-- START --

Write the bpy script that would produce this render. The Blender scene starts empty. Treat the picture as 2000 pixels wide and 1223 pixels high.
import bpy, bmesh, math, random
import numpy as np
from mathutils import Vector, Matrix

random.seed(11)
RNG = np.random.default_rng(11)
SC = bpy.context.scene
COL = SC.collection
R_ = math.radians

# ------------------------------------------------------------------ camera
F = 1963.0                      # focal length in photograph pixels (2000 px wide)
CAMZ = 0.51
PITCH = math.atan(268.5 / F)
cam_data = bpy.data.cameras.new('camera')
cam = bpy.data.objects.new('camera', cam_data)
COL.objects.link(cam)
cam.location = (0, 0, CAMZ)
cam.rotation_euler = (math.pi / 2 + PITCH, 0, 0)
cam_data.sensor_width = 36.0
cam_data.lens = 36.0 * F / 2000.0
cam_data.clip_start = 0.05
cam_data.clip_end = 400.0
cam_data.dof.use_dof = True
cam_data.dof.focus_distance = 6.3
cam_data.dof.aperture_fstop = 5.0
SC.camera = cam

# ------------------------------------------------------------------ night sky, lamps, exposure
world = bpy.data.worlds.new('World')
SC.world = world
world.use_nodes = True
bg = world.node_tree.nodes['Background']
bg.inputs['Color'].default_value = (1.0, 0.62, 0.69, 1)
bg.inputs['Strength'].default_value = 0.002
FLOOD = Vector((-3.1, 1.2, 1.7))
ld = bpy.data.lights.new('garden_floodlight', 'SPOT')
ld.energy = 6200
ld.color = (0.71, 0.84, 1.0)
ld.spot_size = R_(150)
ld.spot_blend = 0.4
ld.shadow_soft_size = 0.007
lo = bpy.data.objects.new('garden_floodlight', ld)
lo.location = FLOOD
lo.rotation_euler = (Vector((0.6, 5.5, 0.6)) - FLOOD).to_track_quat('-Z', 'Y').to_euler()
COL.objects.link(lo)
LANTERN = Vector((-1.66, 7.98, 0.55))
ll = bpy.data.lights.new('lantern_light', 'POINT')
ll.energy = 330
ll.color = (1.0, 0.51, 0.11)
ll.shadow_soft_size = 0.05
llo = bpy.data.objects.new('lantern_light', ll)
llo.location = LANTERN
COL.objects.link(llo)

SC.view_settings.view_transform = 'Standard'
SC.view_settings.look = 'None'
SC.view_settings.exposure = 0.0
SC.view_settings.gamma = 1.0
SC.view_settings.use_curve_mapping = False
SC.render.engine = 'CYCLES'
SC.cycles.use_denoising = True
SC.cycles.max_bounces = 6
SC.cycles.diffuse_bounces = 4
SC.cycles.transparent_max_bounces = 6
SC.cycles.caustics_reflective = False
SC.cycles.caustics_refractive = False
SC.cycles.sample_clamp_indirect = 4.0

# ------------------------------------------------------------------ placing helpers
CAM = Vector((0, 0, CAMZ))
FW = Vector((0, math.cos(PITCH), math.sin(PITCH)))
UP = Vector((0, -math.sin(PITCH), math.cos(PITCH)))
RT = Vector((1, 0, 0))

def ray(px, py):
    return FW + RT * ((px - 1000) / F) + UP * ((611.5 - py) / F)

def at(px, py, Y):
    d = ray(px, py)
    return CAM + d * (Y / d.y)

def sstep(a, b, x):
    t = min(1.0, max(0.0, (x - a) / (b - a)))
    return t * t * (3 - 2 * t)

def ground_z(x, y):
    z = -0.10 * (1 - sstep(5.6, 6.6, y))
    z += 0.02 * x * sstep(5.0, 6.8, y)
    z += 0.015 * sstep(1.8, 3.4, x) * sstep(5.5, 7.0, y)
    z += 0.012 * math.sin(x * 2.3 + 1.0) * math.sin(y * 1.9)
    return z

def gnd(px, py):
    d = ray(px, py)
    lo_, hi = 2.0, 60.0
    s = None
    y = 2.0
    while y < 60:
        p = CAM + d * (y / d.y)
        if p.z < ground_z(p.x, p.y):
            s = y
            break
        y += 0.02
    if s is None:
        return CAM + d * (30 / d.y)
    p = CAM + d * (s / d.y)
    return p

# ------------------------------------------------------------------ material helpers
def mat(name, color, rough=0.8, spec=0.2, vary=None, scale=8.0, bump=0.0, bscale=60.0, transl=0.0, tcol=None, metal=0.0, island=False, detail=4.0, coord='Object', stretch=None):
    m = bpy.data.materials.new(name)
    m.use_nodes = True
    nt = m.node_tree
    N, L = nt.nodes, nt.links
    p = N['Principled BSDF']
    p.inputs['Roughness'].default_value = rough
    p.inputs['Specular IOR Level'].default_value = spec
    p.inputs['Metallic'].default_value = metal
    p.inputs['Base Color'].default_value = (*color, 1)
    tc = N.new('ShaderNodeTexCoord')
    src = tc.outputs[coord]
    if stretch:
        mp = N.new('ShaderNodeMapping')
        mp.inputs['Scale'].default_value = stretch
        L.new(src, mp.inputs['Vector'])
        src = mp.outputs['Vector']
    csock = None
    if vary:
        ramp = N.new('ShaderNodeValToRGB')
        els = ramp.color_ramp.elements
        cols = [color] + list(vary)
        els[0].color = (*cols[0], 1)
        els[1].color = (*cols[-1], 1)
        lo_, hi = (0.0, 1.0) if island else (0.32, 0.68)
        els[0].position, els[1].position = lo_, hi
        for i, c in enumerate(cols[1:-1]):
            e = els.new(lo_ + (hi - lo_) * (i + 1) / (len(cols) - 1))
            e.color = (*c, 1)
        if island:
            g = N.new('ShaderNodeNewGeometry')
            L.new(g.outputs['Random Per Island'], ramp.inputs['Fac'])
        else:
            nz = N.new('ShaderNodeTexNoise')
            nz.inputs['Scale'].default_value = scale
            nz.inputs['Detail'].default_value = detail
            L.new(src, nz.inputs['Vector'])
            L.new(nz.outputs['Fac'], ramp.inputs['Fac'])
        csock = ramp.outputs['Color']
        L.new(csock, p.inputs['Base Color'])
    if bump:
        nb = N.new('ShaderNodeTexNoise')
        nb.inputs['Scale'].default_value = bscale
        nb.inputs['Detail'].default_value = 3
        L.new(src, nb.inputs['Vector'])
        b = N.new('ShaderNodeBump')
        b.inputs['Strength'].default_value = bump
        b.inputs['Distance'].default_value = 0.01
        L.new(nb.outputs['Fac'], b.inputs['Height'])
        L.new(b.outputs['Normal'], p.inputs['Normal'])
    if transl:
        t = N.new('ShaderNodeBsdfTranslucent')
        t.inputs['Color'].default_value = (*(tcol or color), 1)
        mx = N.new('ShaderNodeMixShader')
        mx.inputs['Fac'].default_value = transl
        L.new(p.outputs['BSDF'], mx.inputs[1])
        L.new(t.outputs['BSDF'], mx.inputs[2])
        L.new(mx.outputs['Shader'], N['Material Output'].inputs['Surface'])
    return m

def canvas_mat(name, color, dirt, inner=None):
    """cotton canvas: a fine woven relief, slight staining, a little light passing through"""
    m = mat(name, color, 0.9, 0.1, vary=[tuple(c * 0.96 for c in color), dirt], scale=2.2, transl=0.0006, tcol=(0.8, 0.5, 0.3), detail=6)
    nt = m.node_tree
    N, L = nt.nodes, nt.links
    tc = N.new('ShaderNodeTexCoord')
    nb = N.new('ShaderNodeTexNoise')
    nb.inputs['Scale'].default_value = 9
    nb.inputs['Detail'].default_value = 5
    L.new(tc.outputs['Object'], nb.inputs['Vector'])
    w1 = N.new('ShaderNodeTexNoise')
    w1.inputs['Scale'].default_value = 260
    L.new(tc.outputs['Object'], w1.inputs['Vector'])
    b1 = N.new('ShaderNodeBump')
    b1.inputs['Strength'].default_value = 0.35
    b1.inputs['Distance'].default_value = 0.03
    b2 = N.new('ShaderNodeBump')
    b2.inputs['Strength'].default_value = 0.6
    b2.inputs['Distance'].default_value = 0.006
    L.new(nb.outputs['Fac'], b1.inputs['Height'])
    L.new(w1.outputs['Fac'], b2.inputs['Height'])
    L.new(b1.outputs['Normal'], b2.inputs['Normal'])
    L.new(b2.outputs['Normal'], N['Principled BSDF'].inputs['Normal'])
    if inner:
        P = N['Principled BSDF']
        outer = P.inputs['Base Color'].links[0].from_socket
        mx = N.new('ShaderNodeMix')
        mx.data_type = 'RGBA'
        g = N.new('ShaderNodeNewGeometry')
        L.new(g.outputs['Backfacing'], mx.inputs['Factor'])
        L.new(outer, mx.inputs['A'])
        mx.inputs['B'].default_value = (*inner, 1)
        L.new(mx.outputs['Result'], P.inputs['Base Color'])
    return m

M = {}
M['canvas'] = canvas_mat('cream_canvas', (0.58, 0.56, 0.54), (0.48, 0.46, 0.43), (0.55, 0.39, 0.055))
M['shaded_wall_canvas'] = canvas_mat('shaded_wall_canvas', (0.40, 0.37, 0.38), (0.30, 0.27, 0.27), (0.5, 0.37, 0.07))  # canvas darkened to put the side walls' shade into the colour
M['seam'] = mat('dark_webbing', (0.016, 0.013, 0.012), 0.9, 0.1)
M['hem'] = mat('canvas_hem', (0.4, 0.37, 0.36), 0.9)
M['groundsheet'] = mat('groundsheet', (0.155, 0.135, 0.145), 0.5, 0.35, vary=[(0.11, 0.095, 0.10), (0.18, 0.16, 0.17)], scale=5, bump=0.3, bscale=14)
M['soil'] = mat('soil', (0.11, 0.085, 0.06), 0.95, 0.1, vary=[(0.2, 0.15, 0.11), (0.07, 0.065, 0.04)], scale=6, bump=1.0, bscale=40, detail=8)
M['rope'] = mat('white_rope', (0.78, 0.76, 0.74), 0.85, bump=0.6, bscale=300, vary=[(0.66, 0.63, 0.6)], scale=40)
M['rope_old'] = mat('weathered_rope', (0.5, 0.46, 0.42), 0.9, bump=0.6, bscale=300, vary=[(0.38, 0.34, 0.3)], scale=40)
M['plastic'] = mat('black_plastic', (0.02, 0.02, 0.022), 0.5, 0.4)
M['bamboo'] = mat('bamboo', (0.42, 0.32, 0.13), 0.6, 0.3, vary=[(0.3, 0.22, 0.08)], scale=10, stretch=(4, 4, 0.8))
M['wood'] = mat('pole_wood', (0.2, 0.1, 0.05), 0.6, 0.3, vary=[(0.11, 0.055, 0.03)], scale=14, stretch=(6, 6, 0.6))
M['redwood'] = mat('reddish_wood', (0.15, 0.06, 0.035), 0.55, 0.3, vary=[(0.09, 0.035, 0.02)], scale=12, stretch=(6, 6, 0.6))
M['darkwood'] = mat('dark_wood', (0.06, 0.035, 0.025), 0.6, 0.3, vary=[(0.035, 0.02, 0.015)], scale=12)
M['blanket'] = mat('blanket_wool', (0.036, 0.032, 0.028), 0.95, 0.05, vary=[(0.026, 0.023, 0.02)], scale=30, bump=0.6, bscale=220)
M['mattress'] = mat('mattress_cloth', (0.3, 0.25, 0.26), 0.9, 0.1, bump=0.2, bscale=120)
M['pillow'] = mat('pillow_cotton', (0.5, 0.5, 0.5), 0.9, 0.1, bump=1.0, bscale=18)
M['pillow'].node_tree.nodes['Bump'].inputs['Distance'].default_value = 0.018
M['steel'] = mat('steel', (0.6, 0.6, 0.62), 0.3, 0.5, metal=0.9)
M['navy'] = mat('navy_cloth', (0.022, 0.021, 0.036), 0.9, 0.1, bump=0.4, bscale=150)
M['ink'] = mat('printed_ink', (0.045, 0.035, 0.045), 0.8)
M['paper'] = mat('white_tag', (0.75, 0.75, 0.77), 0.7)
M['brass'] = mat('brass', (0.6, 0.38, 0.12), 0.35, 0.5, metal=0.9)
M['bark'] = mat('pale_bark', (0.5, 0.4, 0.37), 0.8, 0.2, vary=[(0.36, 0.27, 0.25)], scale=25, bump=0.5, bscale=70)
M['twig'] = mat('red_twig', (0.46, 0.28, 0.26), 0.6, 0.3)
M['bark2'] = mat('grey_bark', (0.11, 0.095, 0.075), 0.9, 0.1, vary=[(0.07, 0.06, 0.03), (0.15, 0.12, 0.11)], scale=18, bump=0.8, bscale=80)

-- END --

§ Request:
Extract the lines above, from the first one through the one containing "R_ = math.radians", and return only those, unchanged.

§ Solution to the problem:
Write the bpy script that would produce this render. The Blender scene starts empty. Treat the picture as 2000 pixels wide and 1223 pixels high.
import bpy, bmesh, math, random
import numpy as np
from mathutils import Vector, Matrix

random.seed(11)
RNG = np.random.default_rng(11)
SC = bpy.context.scene
COL = SC.collection
R_ = math.radians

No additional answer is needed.